1:28 PM – Still in line, not really moving. I see Ken Lambert, the tournament director, rush by, looking harried. I decide now is not the time to re-introduce myself and think him for introducing me to the people responsible for helping poker players get nice rooms at a reasonable rate.
So what am I doing here – really? Believe it or not, I think I’m doing Full Tilt a big service by my presence, even though they didn’t ask me to come here, assented only reluctantly, and have shown no sign of appreciation for my sacrifice. But I sure hope that’s how it turns out.
Standing in line, not moving, to register for today’s tournament, which was started 30 minutes ago, I can tell you this: I’m not here to play poker.
Sure, at some level I know I should play live, and I know I’m good at it. But my idle thoughts in line are like this: “If I miss this, I can play the $75,000 Guarantee, the $65,000 Guarantee, the Winner’s Choice Qualifier, and the Fifty-Fifty, all for half the price of this tournament.” Then, of course, toss in the waiting, the running around, all the travel to get here, etc. etc. etc.
I came to Biloxi in the naive hope that I can find something good enough to write about to justify my continued authorship of The Full Tilt Poker Blog.
For careful readers of this Blog, this may sound like a change of heart. To quote one reader from last September: “Are you TRYING to get yourself fired?”
Although I have always tried to put it when it matters – like for the Million Dollar Cash Game, the NBC Heads-Up Championship, my contests, reporting on legal developments related to online poker, etc. – I’ve generally treated this gig as temporary. Maybe deep down inside, I’ve always been afraid Full Tilt would decide I wasn’t worth what they were paying me. So I have maintained a detached attitude, probably to protect my psyche when the hammer falls.

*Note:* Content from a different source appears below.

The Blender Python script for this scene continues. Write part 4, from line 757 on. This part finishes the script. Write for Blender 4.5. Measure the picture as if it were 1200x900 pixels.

Well, blame it on the economy being in the toilet or my coincident poker losing streak, but I’ve come to the inescapable conclusion that this job is worth holding on to. Apart from the obvious – excellent pay, independence, good people to work for, an opportunity to write about and play poker – I have to be realistic about my employability. I’m 50. I let my bar membership lapse (and that’s in Illinois anyway). I have too many speeding tickets to get a job in pizza delivery or driving a cab. Book publishing is a dying business. All of a sudden, writing a blog for a shadowy offshore enterprise operating in a legal twilight zone doesn’t seem so bad.
After almost two years on the job – my second anniversary is coming on February 2 – I’ve decided to become a model employee. I just pray it’s not too late.
Six months ago, they asked me to help write some Pro Tips. I said, “How much?” and laughed at the number. Now? I’m offering to write some. Gratis. And they’re not responding.
If I didn’t know better – well, I don’t – I’d think Uncle Tilty is sitting back in his Mayfair apartment, laughing and telling his minions, “Let him twist in the wind a little longer.”
So, to some degree, I’m doing my penance in Biloxi. I figured no one would take my offer in the right spirit if I asked for a business-class ticket to Australia for the Aussie Millions, or for a week at Paradise Island.
But Biloxi? Biloxi? In the week since I signed on for this, I been flooded with e-mails pointing out that Mississippi was recently named the national leader in teen pregnancy.
If I can complete this gig, they have to keep me around, right? They HAVE to.